Sorry that it took me a couple of days to go back to the sources I read years ago on this topic. I remembered the story a bit more literally than is exactly accurate.
The night of Jagger’s birth may or may not have been the night of an attack, but the crossfire hurricane in which he was born surely was the fury of war in his neighborhood and in the skies overhead.
Jagger was born in Dartford on July 26, 1943. During the two years before his birth over eleven thousand homes were damaged by bombs and at least 150 killed there. The town’s schoolchildren had largely been evacuated west. The day prior to his birth, the RAF had dropped two thousand tons of bombs on Essen. In June 1944 the V-1 attacks began. The Chronicle’s headlines for that month and July convey the terror of the times: “Flying Bombs Night and Day”; “Parents, Daughter, and Cook Killed”; “Child Killed Running for Shelter”. On August 26, fourteen were killed and eleven injured in Carrington Road less than a mile from the Jaggers. Source: Mick Jagger: Primitive Cool, Christopher Sandford, St. Martin’s Press, 1993, 18-19.
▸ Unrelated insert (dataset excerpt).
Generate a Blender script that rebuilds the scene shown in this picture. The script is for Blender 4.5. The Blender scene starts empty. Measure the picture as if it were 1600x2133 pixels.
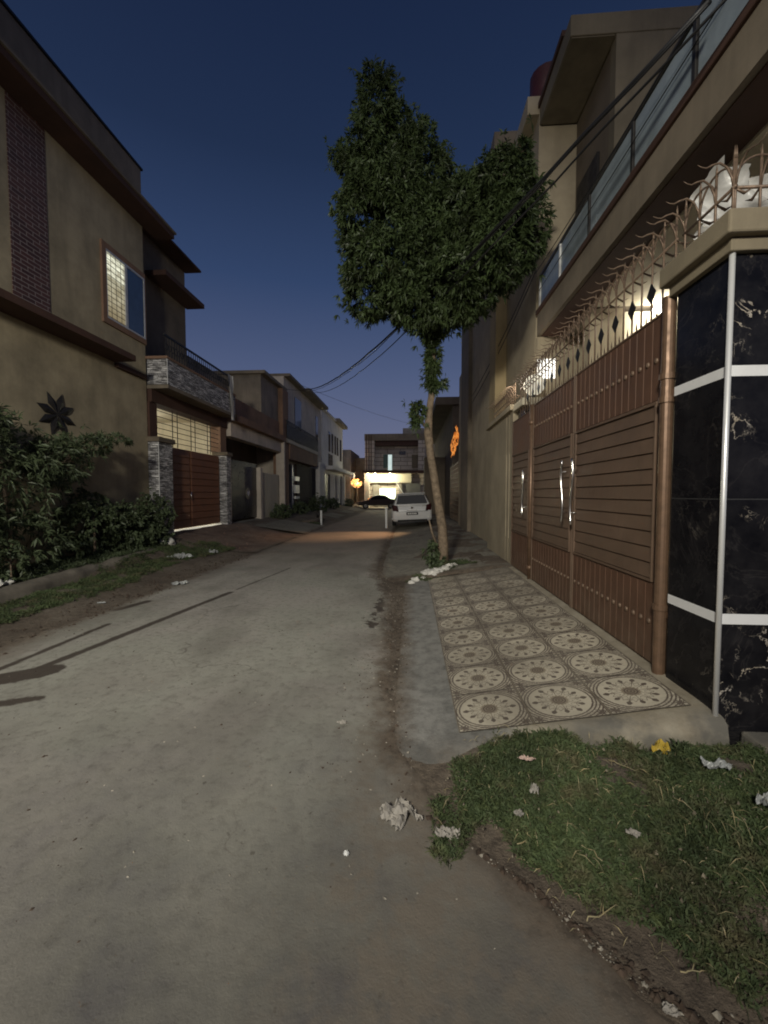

The narrow swatch between the southeastern coast of Kent and London was pummelled mercilessly by German forces, and most of the casualties were either residents of London or of one or another of the small industrial towns unfortunate to be in the flight path. None of the cities in this path was hit as hard as Danford where Jagger spent his childhood. Exploding bombs, the thunder of antiaircraft guns, dogfights between the Luftwaffe and RAF in the skies overhead, showers of shrapnel and the house next door that vanished with all of its inhabitants in a blinding flash were all part of Jagger’s earliest memories. Source: Jagger, Christopher Anderson, Dell, 1993, 19-21.
Jagger himself added the lyrics “I was born in a crossfire hurricane” to Wyman’s song. Sanford, 123.
Within an hour, Jagger wrote the lyrics of Jumpin’ Jack Flash. Anderson, 209. The second chapter of Anderson’s book, dealing with Jagger’s childhood and youth, begins with a text heading, “I was born in a crossfire hurricane.”
The imagery of being washed up and being left for dead, immediately followed by frowning at a crust of bread seem pretty likely to be sacramental allusisions, especially because they come in a stanza where the speaker also alludes to looking down at his bleeding feet and being crowned with a spike. No source here, that’s my own analysis of the stanza.